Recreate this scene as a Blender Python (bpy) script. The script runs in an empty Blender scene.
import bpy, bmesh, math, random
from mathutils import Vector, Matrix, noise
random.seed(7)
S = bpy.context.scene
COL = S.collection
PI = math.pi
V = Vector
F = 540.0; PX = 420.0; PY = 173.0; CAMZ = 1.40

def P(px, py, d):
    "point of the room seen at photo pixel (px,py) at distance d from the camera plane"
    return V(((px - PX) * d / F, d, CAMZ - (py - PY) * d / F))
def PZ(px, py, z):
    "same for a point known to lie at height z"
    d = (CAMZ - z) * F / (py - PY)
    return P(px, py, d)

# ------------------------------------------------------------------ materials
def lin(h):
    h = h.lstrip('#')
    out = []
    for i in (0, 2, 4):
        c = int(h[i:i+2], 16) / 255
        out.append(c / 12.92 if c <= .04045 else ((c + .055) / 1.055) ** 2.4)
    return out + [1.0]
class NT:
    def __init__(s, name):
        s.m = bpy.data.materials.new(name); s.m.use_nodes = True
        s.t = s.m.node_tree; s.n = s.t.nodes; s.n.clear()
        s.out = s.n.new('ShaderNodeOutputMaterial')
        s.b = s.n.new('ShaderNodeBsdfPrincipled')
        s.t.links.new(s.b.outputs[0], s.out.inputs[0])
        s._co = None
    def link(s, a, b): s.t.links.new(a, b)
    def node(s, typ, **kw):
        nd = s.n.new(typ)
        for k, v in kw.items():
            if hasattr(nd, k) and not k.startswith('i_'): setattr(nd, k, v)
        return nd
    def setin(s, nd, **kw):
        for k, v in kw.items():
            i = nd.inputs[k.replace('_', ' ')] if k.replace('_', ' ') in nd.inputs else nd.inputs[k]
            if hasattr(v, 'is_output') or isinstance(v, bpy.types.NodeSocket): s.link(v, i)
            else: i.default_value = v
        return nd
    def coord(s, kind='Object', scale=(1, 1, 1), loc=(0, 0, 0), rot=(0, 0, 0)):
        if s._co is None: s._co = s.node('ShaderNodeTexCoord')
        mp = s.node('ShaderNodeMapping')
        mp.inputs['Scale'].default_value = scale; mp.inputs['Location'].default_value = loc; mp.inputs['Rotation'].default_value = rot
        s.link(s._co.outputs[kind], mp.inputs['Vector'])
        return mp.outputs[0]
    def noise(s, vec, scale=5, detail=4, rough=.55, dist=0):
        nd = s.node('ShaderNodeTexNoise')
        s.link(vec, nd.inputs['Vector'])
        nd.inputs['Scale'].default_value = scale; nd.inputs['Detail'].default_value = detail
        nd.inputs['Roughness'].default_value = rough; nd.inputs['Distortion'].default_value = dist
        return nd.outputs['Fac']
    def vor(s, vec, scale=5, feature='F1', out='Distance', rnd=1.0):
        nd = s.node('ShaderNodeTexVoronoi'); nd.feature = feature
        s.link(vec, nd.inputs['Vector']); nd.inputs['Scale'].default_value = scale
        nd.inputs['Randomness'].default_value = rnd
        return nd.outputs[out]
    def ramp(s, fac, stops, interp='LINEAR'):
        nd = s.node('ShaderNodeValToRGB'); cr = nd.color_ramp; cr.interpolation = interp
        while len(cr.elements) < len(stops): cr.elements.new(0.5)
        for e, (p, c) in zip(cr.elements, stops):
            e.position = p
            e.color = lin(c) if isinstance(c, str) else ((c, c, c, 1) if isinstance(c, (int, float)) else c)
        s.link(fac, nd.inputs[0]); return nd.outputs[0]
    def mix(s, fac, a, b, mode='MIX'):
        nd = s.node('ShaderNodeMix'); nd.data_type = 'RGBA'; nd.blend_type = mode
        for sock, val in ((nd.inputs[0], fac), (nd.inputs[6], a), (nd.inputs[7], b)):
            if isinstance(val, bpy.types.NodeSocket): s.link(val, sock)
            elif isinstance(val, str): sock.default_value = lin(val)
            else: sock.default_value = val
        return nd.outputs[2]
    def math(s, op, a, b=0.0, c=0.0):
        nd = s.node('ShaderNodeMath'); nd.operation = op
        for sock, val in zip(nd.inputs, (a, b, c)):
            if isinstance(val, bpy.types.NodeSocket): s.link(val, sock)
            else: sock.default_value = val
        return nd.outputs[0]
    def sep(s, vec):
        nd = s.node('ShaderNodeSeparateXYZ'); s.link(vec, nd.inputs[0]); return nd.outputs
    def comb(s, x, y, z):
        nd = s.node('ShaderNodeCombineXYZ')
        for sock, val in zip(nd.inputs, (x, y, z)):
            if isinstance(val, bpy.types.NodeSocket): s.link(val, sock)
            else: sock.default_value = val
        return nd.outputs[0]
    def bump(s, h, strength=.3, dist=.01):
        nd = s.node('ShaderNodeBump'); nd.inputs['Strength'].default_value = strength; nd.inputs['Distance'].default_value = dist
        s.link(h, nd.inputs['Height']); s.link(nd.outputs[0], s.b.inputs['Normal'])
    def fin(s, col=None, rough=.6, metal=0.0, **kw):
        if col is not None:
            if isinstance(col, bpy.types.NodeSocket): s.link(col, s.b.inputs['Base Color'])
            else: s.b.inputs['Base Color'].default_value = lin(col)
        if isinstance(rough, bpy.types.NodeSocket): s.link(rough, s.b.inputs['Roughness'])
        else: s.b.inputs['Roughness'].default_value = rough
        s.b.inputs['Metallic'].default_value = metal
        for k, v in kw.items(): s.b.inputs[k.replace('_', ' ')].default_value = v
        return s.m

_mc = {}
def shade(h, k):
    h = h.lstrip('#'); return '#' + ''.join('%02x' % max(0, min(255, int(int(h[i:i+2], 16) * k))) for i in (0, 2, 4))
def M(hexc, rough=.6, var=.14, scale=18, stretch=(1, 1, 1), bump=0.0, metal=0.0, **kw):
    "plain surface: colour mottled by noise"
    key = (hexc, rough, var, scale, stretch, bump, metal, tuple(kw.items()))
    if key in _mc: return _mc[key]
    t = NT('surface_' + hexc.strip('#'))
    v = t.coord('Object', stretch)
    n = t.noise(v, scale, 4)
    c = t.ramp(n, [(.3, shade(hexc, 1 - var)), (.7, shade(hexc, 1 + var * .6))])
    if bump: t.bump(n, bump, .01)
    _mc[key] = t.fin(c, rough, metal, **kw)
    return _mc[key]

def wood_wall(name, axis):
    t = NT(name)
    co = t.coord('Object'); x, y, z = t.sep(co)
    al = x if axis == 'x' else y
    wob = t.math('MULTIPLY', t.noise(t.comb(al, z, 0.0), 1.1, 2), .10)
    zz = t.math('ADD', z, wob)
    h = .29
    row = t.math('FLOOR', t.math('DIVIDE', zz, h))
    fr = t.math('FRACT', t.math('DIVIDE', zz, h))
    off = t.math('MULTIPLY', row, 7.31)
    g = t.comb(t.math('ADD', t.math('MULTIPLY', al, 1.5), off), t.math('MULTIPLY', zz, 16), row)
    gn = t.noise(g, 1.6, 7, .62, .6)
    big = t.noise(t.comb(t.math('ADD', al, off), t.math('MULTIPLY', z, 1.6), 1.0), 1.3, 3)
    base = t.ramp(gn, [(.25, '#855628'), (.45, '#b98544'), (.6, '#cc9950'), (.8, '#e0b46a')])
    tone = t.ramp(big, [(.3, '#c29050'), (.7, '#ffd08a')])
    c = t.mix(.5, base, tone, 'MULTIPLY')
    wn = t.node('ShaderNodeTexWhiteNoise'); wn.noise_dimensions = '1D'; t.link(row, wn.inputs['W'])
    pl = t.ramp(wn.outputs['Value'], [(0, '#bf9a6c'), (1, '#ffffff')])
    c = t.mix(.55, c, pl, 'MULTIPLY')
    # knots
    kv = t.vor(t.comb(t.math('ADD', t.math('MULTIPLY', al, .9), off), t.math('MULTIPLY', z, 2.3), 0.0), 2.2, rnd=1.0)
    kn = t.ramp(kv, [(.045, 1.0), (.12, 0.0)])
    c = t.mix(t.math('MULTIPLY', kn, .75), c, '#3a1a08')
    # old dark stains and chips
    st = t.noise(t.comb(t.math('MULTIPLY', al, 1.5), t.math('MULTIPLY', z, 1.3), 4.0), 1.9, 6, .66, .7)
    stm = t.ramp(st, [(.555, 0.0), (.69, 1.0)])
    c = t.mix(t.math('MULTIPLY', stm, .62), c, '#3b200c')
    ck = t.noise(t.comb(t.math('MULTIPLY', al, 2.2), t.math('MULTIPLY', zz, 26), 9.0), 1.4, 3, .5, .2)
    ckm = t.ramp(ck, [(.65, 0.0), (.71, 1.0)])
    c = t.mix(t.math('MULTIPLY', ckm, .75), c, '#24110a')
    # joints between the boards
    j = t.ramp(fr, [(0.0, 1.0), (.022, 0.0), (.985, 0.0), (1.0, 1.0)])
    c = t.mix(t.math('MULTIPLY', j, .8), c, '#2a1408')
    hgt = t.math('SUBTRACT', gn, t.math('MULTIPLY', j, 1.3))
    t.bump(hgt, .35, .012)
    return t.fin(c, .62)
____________
▶ Given instruction:
All lines from the beginning of the material above through the one with "F = 540.0; PX" need to be returned exactly; please return those and only those.

▶ Correct response:
Recreate this scene as a Blender Python (bpy) script. The script runs in an empty Blender scene.
import bpy, bmesh, math, random
from mathutils import Vector, Matrix, noise
random.seed(7)
S = bpy.context.scene
COL = S.collection
PI = math.pi
V = Vector
F = 540.0; PX = 420.0; PY = 173.0; CAMZ = 1.40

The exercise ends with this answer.